The product owner’s week
This is where the pattern earns its cost, and the work is mostly yours.
- Turn each event into a vocabulary entry. “Box Packed” becomes a ubiquitous term — one specific thing, everyone uses it consistently.
- Triage the hotspots. Each cluster becomes one of: (a) work for this sprint, (b) a time-boxed investigation, (c) a follow-up workshop, (d) a conversation. Resolve the ones that block the next sprint; defer the rest.
- Book the follow-ups. Top 2–3 hotspot clusters become Example Mapping sessions or time-boxed investigations. Don’t let them sit.
- Write the stakeholder one-pager. Lead with the surprises, not the events. “We discovered three things we were assuming wrong” is more useful than “here’s a list of 18 events.”
- Walk the wall with anyone who couldn’t attend. Their perspective may surface hotspots the original group missed.
Ongoing
- Keep the wall or photos visible while the work is active.
- Update the map when the process changes. A Process Level model is a snapshot, and snapshots go stale.
Related Patterns
- Big Picture Event Storming (publishes 13 April) — zoom out when you’re trying to understand a whole domain and need cross-team alignment before you can pick a specific process to focus on.
- Software Design Event Storming (publishes 12 April) — zoom in after Process Level has clarified the flow and you’re ready to model the code as aggregates and bounded contexts.
- Example Mapping (publishes later this week) — hotspots from a Process Level session often become the input to an Example Mapping session.

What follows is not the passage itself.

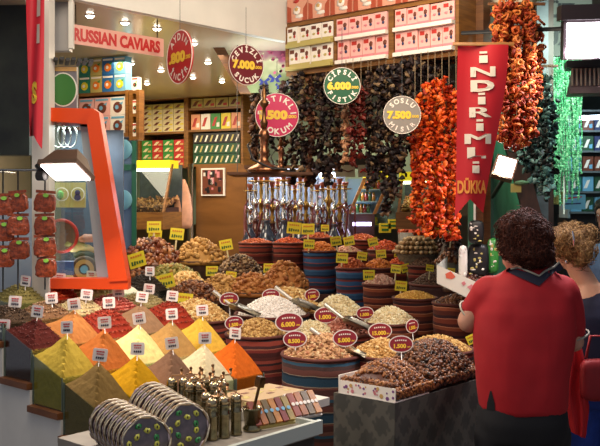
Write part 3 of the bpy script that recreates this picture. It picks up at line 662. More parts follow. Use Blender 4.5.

Process Level finds the questions; Example Mapping answers them as rules and examples.
- Retrospectives — a post-incident Process Level session is a retrospective with sticky notes on a wall instead of a conversation round a table. Use it when the incident crossed enough systems that a conversation can’t hold the shape.
- Threat Modelling — the actors-and-commands view from a Process Level session is one of the inputs to threat modelling.